The Yorks may not have the money to run a football team and build a stadium that could cost as much as $937 million particularly if the corporate naming rights train runs through Santa Clara and leaves the Yorks looking for a corporate naming rights partner like Jerry Jones in Arlington, Texas and the woody Johnson-Mara/Tisch partnership in East Rutherford, New Jersey. Jones' Dallas Cowboys Cowboys Stadium has a gaping hole where a corporate sponsor should be hanging a shingle at Cowboys Stadium in Arlington, Texas and so far no one has stopped up and replaced Allainz as the naming rights holder at the new Giants-Jets Meadowlands Stadium.
Allainz dropped out of the running as the Meadowlands naming rights partner in September 2008 after media stories appeared in the greater New York area about Allianz’s candidacy as a stadium sponsor.

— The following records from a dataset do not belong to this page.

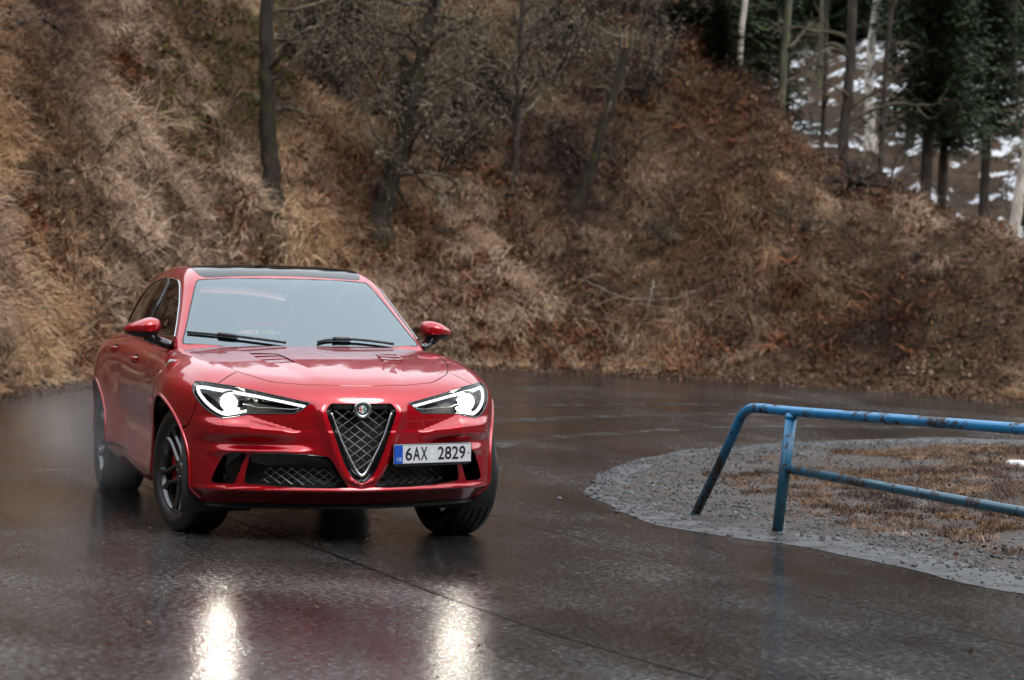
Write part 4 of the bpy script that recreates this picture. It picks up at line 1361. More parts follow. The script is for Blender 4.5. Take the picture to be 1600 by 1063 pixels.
def panel(name, pr, outline, m, parent, holes=(), step=.02, gap=.0022, off=0., mirror=False, flange=.010, edge=None):
    """a body panel: an outline on the car's surface, filled and lifted onto it"""
    es = edge or step
    out = np.array(dense([tuple(p) for p in pr.to(outline)], es))
    if gap:
        out = inset(out, gap)
    hs_ = []
    for h in holes:
        q = np.array(dense([tuple(p) for p in pr.to(h)], es))
        hs_.append(inset(q, -.0005))
    lo, hi = out.min(0), out.max(0)
    gx = np.arange(lo[0], hi[0], step); gy = np.arange(lo[1], hi[1], step * .9)
    X, Y = np.meshgrid(gx, gy); X = X + (np.arange(len(gy)) % 2)[:, None] * step * .5
    pts = np.stack([X.ravel(), Y.ravel()], 1)
    keep = in_poly(pts, out)
    for h in hs_:
        keep &= ~in_poly(pts, h)
    pts = pts[keep]
    for loop in [out] + hs_:                       # keep clear of the outline
        for s0 in range(0, len(loop), 200):
            d = np.linalg.norm(pts[:, None] - loop[None, s0:s0 + 200], axis=2).min(1) if len(pts) else np.zeros(0)
            pts = pts[d > es * .55]
    V = [tuple(p) for p in out]; E = [(i, (i + 1) % len(out)) for i in range(len(out))]
    for h in hs_:
        b = len(V); V += [tuple(p) for p in h]
        E += [(b + i, b + (i + 1) % len(h)) for i in range(len(h))]
    V += [tuple(p) for p in pts]
    r = delaunay_2d_cdt([Vector(v) for v in V], E, [], 0, 1e-7)
    v2 = np.array([tuple(v) for v in r[0]]); tri = np.array([tuple(f) for f in r[2] if len(f) == 3])
    cen = v2[tri].mean(1)
    k = in_poly(cen, out)
    for h in hs_:
        k &= ~in_poly(cen, h)
    tri = tri[k]
    used = np.unique(tri); rem = -np.ones(len(v2), int); rem[used] = np.arange(len(used))
    v2 = v2[used]; tri = rem[tri]
    P = pr.lift(v2); N = grad(pr.f, P)
    # consistent winding with the outward normal
    fn = np.cross(P[tri[:, 1]] - P[tri[:, 0]], P[tri[:, 2]] - P[tri[:, 0]])
    fl = (fn * N[tri[:, 0]]).sum(1) < 0
    tri[fl] = tri[fl][:, ::-1]
    P = P - N * off
    VV = [p for p in P]; NN = [n for n in N]; FF = [tuple(t) for t in tri]
    if flange:
        for loop in [out] + hs_:
            L = pr.lift(loop); LN = grad(pr.f, L); b = len(VV); n = len(L)
            a0, a1 = L - LN * off, L - LN * (off + flange)
            cn = L.mean(0)
            VV += [p for p in a0] + [p for p in a1]; NN += [q for q in LN] + [q for q in LN]
            FF += [(b + i, b + (i + 1) % n, b + n + (i + 1) % n, b + n + i) for i in range(n)]
    VV = np.array(VV); NN = np.array(NN)
    if mirror:
        VV[:, 1] *= -1; NN[:, 1] *= -1; FF = [f[::-1] for f in FF]
    return mesh(name, VV, FF, m, parent, True, NN)


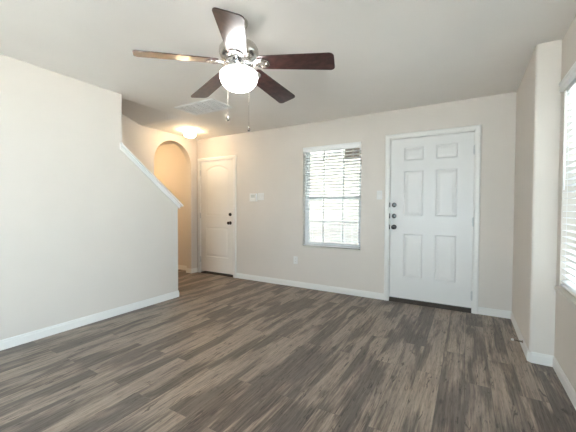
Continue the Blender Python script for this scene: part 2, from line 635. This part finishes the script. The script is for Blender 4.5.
def inset_loop(pts, k):
    n = len(pts); out = []
    for i in range(n):
        p0, p1, p2 = Vector(pts[i - 1]), Vector(pts[i]), Vector(pts[(i + 1) % n])
        d0, d1 = (p1 - p0).normalized(), (p2 - p1).normalized()
        n0, n1 = Vector((-d0.y, d0.x)), Vector((-d1.y, d1.x))
        m = n0 + n1; m /= max(0.3, m.dot(n0))
        out.append(tuple(p1 + m * k))
    return out


def panel_slab(D, z0, w0, th, panels, gap=0.004):
    u0, u1, _, v1 = D
    u0 += gap; u1 -= gap; v1 -= gap
    mb = MB(); bm = mb.bm
    rim = [(u0, z0), (u1, z0), (u1, v1), (u0, v1)]
    edges = []

    def ring(pts, w):
        vs = [mb.v((p[0], w, p[1])) for p in pts]
        return vs

    def ring_edges(vs):
        return [bm.edges.new((vs[i], vs[(i + 1) % len(vs)])) for i in range(len(vs))]
    fr = ring(rim, w0)
    edges += ring_edges(fr)
    firsts = []
    for p in panels:
        r0 = ring(p, w0)
        edges += ring_edges(r0)
        firsts.append((p, r0))
    bmesh.ops.triangle_fill(bm, use_beauty=True, use_dissolve=False, edges=edges)
    for p, r0 in firsts:
        prev = r0
        for ins, dep in ((0.007, 0.005), (0.014, 0.0065), (0.022, 0.006), (0.050, 0.002)):
            r = ring(inset_loop(p, ins), w0 + dep)
            for i in range(len(r)):
                j = (i + 1) % len(r)
                mb.face([prev[i], prev[j], r[j], r[i]])
            prev = r
        mb.face(prev)
    bk = ring(rim, w0 + th)
    for i in range(4):
        j = (i + 1) % 4
        mb.face([fr[i], fr[j], bk[j], bk[i]])
    mb.face(bk[::-1])
    return mb


def knob(parent, name, u, v, w, kind, material, label=None):
    mb = MB()
    if kind == 'knob':
        pr = [(0.030, 0.0), (0.031, -0.004), (0.026, -0.009), (0.012, -0.013), (0.011, -0.030), (0.020, -0.036), (0.027, -0.046),
              (0.028, -0.056), (0.022, -0.065), (0.010, -0.069), (0.0, -0.070)]
    else:
        pr = [(0.029, 0.0), (0.030, -0.006), (0.026, -0.016), (0.015, -0.019), (0.0, -0.019)]
    mb.lathe(pr, (u, w, v), 24, axis=1)
    o = obj(name, mb, material, parent, smooth=True, label=label)
    if kind != 'knob':
        t = MB(); t.box((u - 0.004, w - 0.034, v - 0.013), (u + 0.004, w - 0.016, v + 0.013)); t.bevel(0.002)
        obj('thumb_turn', t, material, o)
    return o


def hinge(parent, u, v, w):
    mb = MB()
    mb.box((u - 0.012, w - 0.002, v - 0.045), (u + 0.012, w + 0.002, v + 0.045))
    mb.tube([(u, w - 0.006, v - 0.048), (u, w - 0.006, v + 0.048)], 0.006, 10)
    for s in (-1, 1): mb.lathe([(0.0065, -0.003), (0.004, 0.003)], (u, w - 0.006, v + s * 0.050), 10)
    obj('hinge', mb, M['hinge'], parent)


def door_jamb(name, D, w0, w1, parent):
    u0, u1, _, v1 = D
    mb = MB(); t = 0.003
    mb.box((u0, w0, 0), (u0 + t, w1, v1)); mb.box((u1 - t, w0, 0), (u1, w1, v1)); mb.box((u0 + t, w0, v1 - t), (u1 - t, w1, v1))
    for a, b in ((u0 + t, u0 + 0.016), (u1 - 0.016, u1 - t)):
        mb.box((a, w0 + 0.056, 0), (b, w0 + 0.070, v1 - t))
    mb.box((u0 + 0.016, w0 + 0.056, v1 - 0.016), (u1 - 0.016, w0 + 0.070, v1 - t))
    return obj(name, mb, M['trim'], parent)


# front door: six raised panels
d1 = struct_root('door_1', (DOOR1[0] + 0.46, 0.03, 0))
ul, ur = (-0.702, -0.478), (-0.338, -0.112)
pan = []
for a, b in (ul, ur):
    for z0, z1 in ((0.325, 0.872), (1.100, 1.660), (1.790, 1.955)):
        pan.append(rect_loop(a, b, z0, z1))
obj('door_slab', panel_slab(DOOR1, 0.052, 0.008, 0.042, pan, 0.006), M['door'], d1)
door_jamb('door_jamb', DOOR1, 0.0, 0.14, d1)
knob(d1, 'deadbolt', -0.815, 1.237, 0.008, 'bolt', M['lockmetal'])
knob(d1, 'deadbolt', -0.815, 1.096, 0.008, 'bolt', M['lockmetal'])
knob(d1, 'door_knob', -0.813, 0.955, 0.008, 'knob', M['lockmetal'])
for v in (1.237, 1.096, 0.955):
    obj('strike_plate', MB().box((DOOR1[0] - 0.004, -0.0135, v - 0.030), (DOOR1[0] + 0.0065, 0.004, v + 0.030)), M['lockmetal'], d1)
for v in (1.857, 1.042, 0.197): hinge(d1, DOOR1[1] - 0.002, v, -0.004)
obj('threshold', MB().prism([(-0.020, 0), (0.0, 0.030), (0.012, 0.044), (0.13, 0.044), (0.13, 0)], 0, DOOR1[0] + 0.004, DOOR1[1] - 0.004), M['threshold'], d1)

# interior door: two panels, arched top one
d2 = struct_root('door_2', (-3.85, 0.03, 0))
pan = [rect_loop(-4.118, -3.588, 0.310, 0.848), rect_loop(-4.118, -3.588, 1.044, 1.862, 0.082)]
obj('door_slab', panel_slab(DOOR2, 0.040, 0.010, 0.035, pan), M['idoor'], d2)
door_jamb('door_jamb', DOOR2, 0.0, 0.14, d2)
knob(d2, 'deadbolt', -3.541, 1.079, 0.010, 'bolt', M['bronze'])
knob(d2, 'door_knob', -3.541, 0.932, 0.010, 'knob', M['bronze'])
for v in (1.83, 1.05, 0.25): hinge(d2, DOOR2[0] + 0.002, v, -0.004)
obj('threshold', MB().box((DOOR2[0] + 0.004, 0.004, 0), (DOOR2[1] - 0.004, 0.13, 0.012)), M['threshold'], d2)


# ------------------------------------------------------------------ windows and blinds
def window(name, fn, R, bars, rail, low_bar, locks):
    u0, u1, v0, v1 = R
    root = struct_root(name, fn((u0 + u1) / 2, 0.10, v0))
    f = 0.030
    mb = MB(fn)
    wall_cells(mb, [u0, u0 + f, u1 - f, u1], [v0, v0 + f, v1 - f, v1], lambda i, j: not (i == 1 and j == 1), 0.085, 0.135)
    obj('window_frame', mb, M['vinyl'], root)
    a, b = u0 + f, u1 - f

    def sash(nm, z0, z1, w0, w1, hb):
        mb = MB(fn); s = 0.026
        wall_cells(mb, [a, a + s, b - s, b], [z0, z0 + s, z1 - s, z1], lambda i, j: not (i == 1 and j == 1), w0, w1)
        so = obj(nm, mb, M['vinyl'], root)
        wm = (w0 + w1) / 2
        mb = MB(fn)
        for x in bars: mb.box((x - 0.007, wm - 0.006, z0 + s), (x + 0.007, wm + 0.006, z1 - s))
        for zb in hb:
            xs = [a + s] + [t for x in bars for t in (x - 0.007, x + 0.007)] + [b - s]
            for k in range(0, len(xs), 2): mb.box((xs[k], wm - 0.006, zb - 0.007), (xs[k + 1], wm + 0.006, zb + 0.007))
        obj('muntin', mb, M['vinyl'], so)
        obj('pane', MB(fn).box((a + s, wm + 0.007, z0 + s), (b - s, wm + 0.011, z1 - s)), M['glass'], so)
        return so
    sash('upper_sash', rail - 0.02, v1 - f, 0.112, 0.130, [])
    lo = sash('lower_sash', v0 + f, rail + 0.02, 0.088, 0.108, [low_bar])
    for u, v, w in locks:
        mb = MB(fn); mb.box((u - 0.022, w - 0.012, v - 0.008), (u + 0.022, w, v + 0.008))
        obj('latch', mb, M['slot'], lo)
    return root


def sill(name, fn, R, out=0.018):
    u0, u1, v0, v1 = R
    struct(name, MB(fn).box((u0, -out, v0 - 0.020), (u1, 0.084, v0 + 0.001)), M['sill'])


def blind(fn, R, label, group, wc, val, step=0.0448, tilt=0.0, wand_u=None):
    """wc depth of slat centre in the wall; val = (u0, u1, w0, w1, v0, v1) valance box"""
    u0, u1, v0, v1 = R
    root = thing('window_blind', label, 'window blind', fn((u0 + u1) / 2, wc, v0), group)
    mb = MB(fn)
    a, b, w0, w1, z0, z1 = val
    prof = [(w0 + 0.006, z0), (w1, z0), (w1, z1), (w0, z1), (w0, z1 - 0.012), (w0 + 0.006, z1 - 0.020), (w0 + 0.006, z0 + 0.012), (w0 + 0.001, z0 + 0.006)]
    mb.prism(prof, 0, a, b)
    obj('valance', mb, M['slat'], root)
    obj('head_rail', MB(fn).box((u0 + 0.006, wc - 0.022, v1 - 0.052), (u1 - 0.006, wc + 0.026, v1 - 0.008)), M['slat'], root)
    z = v0 + 0.020
    br = MB(fn).box((u0 + 0.008, wc - 0.025, z - 0.010), (u1 - 0.008, wc + 0.025, z + 0.008)); br.bevel(0.003)
    obj('bottom_rail', br, M['slat'], root)
    z += 0.030
    zs = []
    while z < v1 - 0.060:
        zs.append(z); z += step
    ct, st = math.cos(tilt), math.sin(tilt)
    for z in zs:
        mb = MB(fn)
        prof = [(-0.025, -0.0015), (-0.0125, 0.0004), (0, 0.0011), (0.0125, 0.0004), (0.025, -0.0015),
                (0.025, 0.0012), (0.0125, 0.0031), (0, 0.0038), (-0.0125, 0.0031), (-0.025, 0.0012)]
        prof = [(wc + p * ct - q * st, z + p * st + q * ct) for p, q in prof]
        mb.prism(prof, 0, u0 + 0.010, u1 - 0.010)
        obj('slat', mb, M['slat'], root, smooth=True)
    n = 3 if u1 - u0 > 1.2 else 2
    for k in range(n):
        u = u0 + 0.13 + (u1 - u0 - 0.26) * k / (n - 1)
        for w in (wc - 0.0285, wc + 0.0285):
            obj('ladder_cord', MB(fn).box((u - 0.0012, w - 0.0008, v0 + 0.02), (u + 0.0012, w + 0.0008, v1 - 0.05)), M['cord'], root)
    if wand_u:
        wu, wz = wand_u
        mb = MB(); mb.tube([fn(wu, wc - 0.040, v1 - 0.06), fn(wu, wc - 0.040, wz)], 0.0035, 8)
        obj('tilt_wand', mb, M['slat'], root)
    return root


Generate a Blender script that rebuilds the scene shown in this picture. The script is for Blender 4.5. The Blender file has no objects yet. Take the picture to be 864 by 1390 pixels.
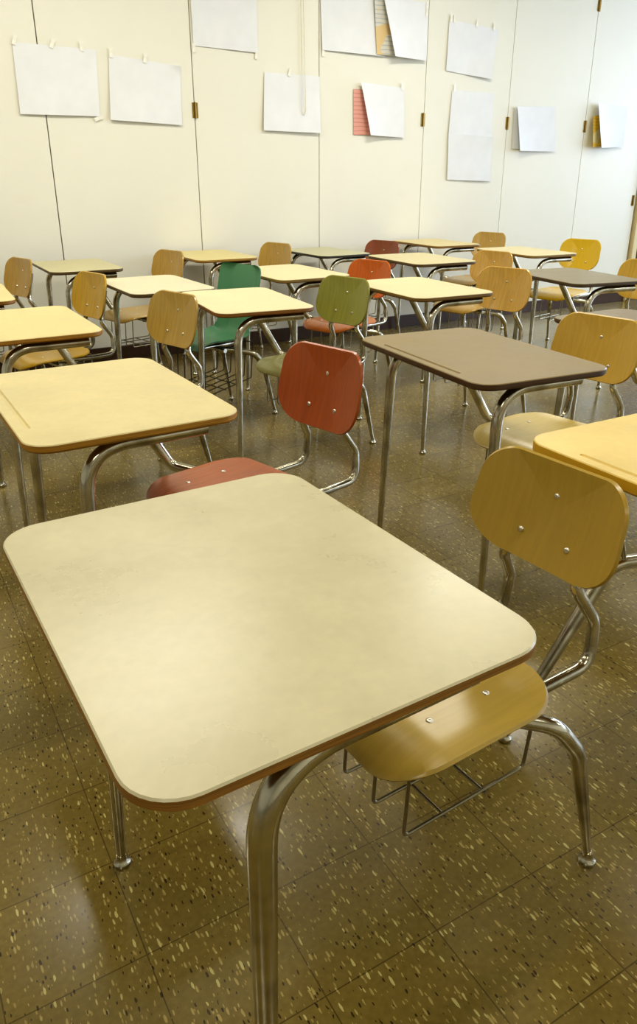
import bpy, bmesh, math, random
from mathutils import Vector, Matrix
random.seed(7)
PI = math.pi
sc = bpy.context.scene
COL = sc.collection
R = math.radians

# ------------------------------------------------------------------ materials
def srgb(r, g, b):
    f = lambda c: (c/255/12.92) if c/255 <= .04045 else ((c/255+.055)/1.055)**2.4
    return (f(r), f(g), f(b), 1)

class NT:
    def __init__(s, name):
        s.m = bpy.data.materials.new(name); s.m.use_nodes = True
        s.t = s.m.node_tree; s.n = s.t.nodes; s.l = s.t.links
        s.b = s.n['Principled BSDF']
    def node(s, kind, **kw):
        n = s.n.new(kind)
        for k, v in kw.items(): setattr(n, k, v)
        return n
    def link(s, a, b): s.l.new(a, b)
    def mix(s, fac, a, b, blend='MIX'):
        m = s.node('ShaderNodeMix', data_type='RGBA', blend_type=blend)
        for sock, v in ((m.inputs[0], fac), (m.inputs[6], a), (m.inputs[7], b)):
            if hasattr(v, 'links') or isinstance(v, bpy.types.NodeSocket): s.link(v, sock)
            else: sock.default_value = v
        return m.outputs[2]
    def coords(s, scale=(1, 1, 1), rot=(0, 0, 0), loc=(0, 0, 0), out='Object'):
        tc = s.node('ShaderNodeTexCoord'); mp = s.node('ShaderNodeMapping')
        mp.inputs['Scale'].default_value = scale; mp.inputs['Rotation'].default_value = rot
        mp.inputs['Location'].default_value = loc
        s.link(tc.outputs[out], mp.inputs[0]); return mp.outputs[0]
    def noise(s, vec, scale, detail=4, rough=.5):
        n = s.node('ShaderNodeTexNoise'); n.inputs['Scale'].default_value = scale
        n.inputs['Detail'].default_value = detail; n.inputs['Roughness'].default_value = rough
        s.link(vec, n.inputs['Vector']); return n.outputs[0]
    def ramp(s, fac, stops):
        r = s.node('ShaderNodeValToRGB')
        e = r.color_ramp.elements
        while len(e) < len(stops): e.new(.5)
        for i, (p, c) in enumerate(stops):
            e[i].position = p; e[i].color = c if len(c) == 4 else (*c, 1)
        s.link(fac, r.inputs[0]); return r.outputs[0]
    def bump(s, h, strength=.1, dist=.001):
        b = s.node('ShaderNodeBump'); b.inputs['Strength'].default_value = strength
        b.inputs['Distance'].default_value = dist
        s.link(h, b.inputs['Height']); s.link(b.outputs[0], s.b.inputs['Normal'])
    def set(s, **kw):
        for k, v in kw.items(): s.b.inputs[k.replace('_', ' ')].default_value = v

def dark(c, f): return (c[0]*f, c[1]*f, c[2]*f, 1)

MATS = {}
def cached(fn):
    def w(*a):
        k = (fn.__name__,)+a
        if k not in MATS: MATS[k] = fn(*a)
        return MATS[k]
    return w

@cached
def laminate(c, rough=.34):
    c = srgb(*c); t = NT('laminate')
    v = t.coords()
    n1 = t.noise(v, 5, 6, .6); n2 = t.noise(t.coords((1, 1, 1), (0, 0, 0), (5, 3, 0)), 60, 3)
    a = t.ramp(n1, [(.38, dark(c, .91)), (.62, dark(c, 1.03))])
    b = t.mix(.12, a, t.ramp(n2, [(.3, dark(c, .7)), (.7, dark(c, 1.15))]))
    t.link(b, t.b.inputs['Base Color'])
    t.link(t.ramp(n1, [(.3, (rough*.85,)*3), (.7, (rough*1.2,)*3)]), t.b.inputs['Roughness'])
    t.set(Specular_IOR_Level=.5); t.bump(n2, .04); return t.m

@cached
def edge_wood(c):
    c = srgb(*c); t = NT('edge_band')
    n = t.noise(t.coords((1, 1, 40)), 14, 4)
    t.link(t.ramp(n, [(.3, dark(c, .62)), (.7, dark(c, 1.15))]), t.b.inputs['Base Color'])
    t.set(Roughness=.42); return t.m

@cached
def plywood(c, grain=.3, rough=.3):
    c = srgb(*c); t = NT('varnished_plywood')
    v = t.coords((1, 14, 1))
    n = t.noise(v, 6, 5, .6); n2 = t.noise(t.coords((1, 60, 2)), 12, 3)
    a = t.ramp(n, [(.32, dark(c, 1-grain*.75)), (.7, dark(c, 1+grain*.3))])
    a = t.mix(.25*grain/.3, a, t.ramp(n2, [(.35, dark(c, .62)), (.65, dark(c, 1.2))]))
    t.link(a, t.b.inputs['Base Color'])
    t.set(Roughness=rough, Coat_Weight=.3, Coat_Roughness=.18); t.bump(n2, .03); return t.m

@cached
def plastic(c, rough=.4):
    c = srgb(*c); t = NT('moulded_plastic')
    n = t.noise(t.coords(), 250, 2)
    t.set(Base_Color=c, Roughness=rough); t.bump(n, .12, .0006); return t.m

@cached
def chrome(rough=.16):
    t = NT('worn_chrome')
    n = t.noise(t.coords(), 18, 5)
    t.link(t.ramp(n, [(.3, srgb(150, 142, 118)), (.6, srgb(208, 203, 185))]), t.b.inputs['Base Color'])
    t.link(t.ramp(n, [(.3, (rough*1.7,)*3), (.65, (rough*.8,)*3)]), t.b.inputs['Roughness'])
    t.set(Metallic=1.0); return t.m

@cached
def plain(name, c, rough, metal=0.0):
    t = NT(name); c = srgb(*c)
    n = t.noise(t.coords(), 30, 3)
    t.link(t.ramp(n, [(.3, dark(c, .88)), (.7, dark(c, 1.06))]), t.b.inputs['Base Color'])
    t.set(Roughness=rough, Metallic=metal); return t.m

# ------------------------------------------------------------------ mesh helpers
def link(name, bm, mat, parent=None, smooth=True, loc=None, rot=None, kind=None, sharp=None):
    me = bpy.data.meshes.new(name)
    bm.normal_update()
    if smooth:
        for f in bm.faces: f.smooth = True
    bm.to_mesh(me); bm.free()
    if smooth:
        try: me.set_sharp_from_angle(angle=R(sharp or 40))
        except Exception: pass
    return linkme(name, me, mat, parent, loc, rot, kind)

def linkme(name, me, mat, parent=None, loc=None, rot=None, kind=None):
    o = bpy.data.objects.new(name, me); COL.objects.link(o)
    if mat and not me.materials: me.materials.append(mat)
    if parent: o.parent = parent
    if loc: o.location = loc
    if rot: o.rotation_euler = rot
    if kind: o['kind'] = kind
    return o

def box(bm, c, s, rotz=0):
    g = bmesh.ops.create_cube(bm, size=1)
    M = Matrix.Translation(c) @ Matrix.Rotation(rotz, 4, 'Z') @ Matrix.Diagonal((*s, 1))
    bmesh.ops.transform(bm, matrix=M, verts=g['verts'])
    return g['verts']

def fillet(pts, rad, n=6):
    out = [Vector(pts[0])]
    rads = rad if isinstance(rad, (list, tuple)) else [rad]*(len(pts)-2)
    for i in range(1, len(pts)-1):
        a, b, c = Vector(pts[i-1]), Vector(pts[i]), Vector(pts[i+1])
        u = (a-b); w = (c-b); la, lc = u.length, w.length; u.normalize(); w.normalize()
        ang = u.angle(w); d = min(rads[i-1]/math.tan(ang/2), la*.48, lc*.48)
        p0, p1 = b+u*d, b+w*d
        for k in range(n+1):
            t = k/n
            out.append((1-t)**2*p0+2*t*(1-t)*b+t*t*p1)
    out.append(Vector(pts[-1])); return out

def tube(bm, pts, rad, seg=12, caps=True):
    """sweep a circle along a polyline; rad a number or a function of arc fraction"""
    pts = [Vector(p) for p in pts]
    L = [0]
    for a, b in zip(pts, pts[1:]): L.append(L[-1]+(b-a).length)
    tot = L[-1]; rings = []; nrm = None
    for i, p in enumerate(pts):
        t = (pts[min(i+1, len(pts)-1)]-pts[max(i-1, 0)]).normalized()
        if nrm is None:
            nrm = t.orthogonal().normalized()
        else:
            nrm = (nrm-t*nrm.dot(t)).normalized()
        bi = t.cross(nrm); r = rad(L[i]/tot) if callable(rad) else rad
        rings.append([bm.verts.new(p+(nrm*math.cos(2*PI*k/seg)+bi*math.sin(2*PI*k/seg))*r) for k in range(seg)])
    for a, b in zip(rings, rings[1:]):
        for k in range(seg):
            bm.faces.new((a[k], a[(k+1) % seg], b[(k+1) % seg], b[k]))
    if caps:
        bm.faces.new(list(reversed(rings[0]))); bm.faces.new(rings[-1])

def lathe(bm, prof, c=(0, 0, 0), seg=16, M=None):
    rings = []
    for r, z in prof:
        if r < 1e-6: rings.append([bm.verts.new((c[0], c[1], c[2]+z))])
        else: rings.append([bm.verts.new((c[0]+r*math.cos(2*PI*k/seg), c[1]+r*math.sin(2*PI*k/seg), c[2]+z)) for k in range(seg)])
    for a, b in zip(rings, rings[1:]):
        for k in range(seg):
            q = [a[k % len(a)], a[(k+1) % len(a)], b[(k+1) % len(b)], b[k % len(b)]]
            q2 = []
            for v in q:
                if v not in q2: q2.append(v)
            if len(q2) > 2: bm.faces.new(q2)
    if M:
        bmesh.ops.transform(bm, matrix=M, verts=[v for r in rings for v in r])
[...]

These stories covered the naming rights talks and in that context also addressed Allianz history as a major German company during the Nazi era. After the stories appeared, The Meadowlands Stadium Company decided not to pursue further talks thereafter bowing to pressure from various groups who had highlighted Allainz's activities with the Nazi Government in Germany.
There were reports that Allainz was willing to pay the Giants/Jets ownership somewhere between $25 and 30 annually to put the company name on the stadium.
The Yorks might be able to defer some of the stadium's annual costs if they can persuade Al Davis and the Oakland Raiders to join them if the stadium is built. So far the Yorks intend to go it on their own and Davis is saying nothing. But clearly a corporate sponsor will help. The go it alone route is something Ed Roski in Los Angeles or, more precisely, in the City of Industry is not an avenue he would like to pursue. Roski would like to attract an NFL owner to move to his proposed stadium to share in a real estate deal to make a stadium work.
It will be a tough road to hoe if the York family decides to build the stadium with no help. But Santa Clara residents seem willing to be York's partner and that doesn't fit the media narrative of no more taxes but that may not be "Good TV" or "Good radio" which is what journalism is all about these days.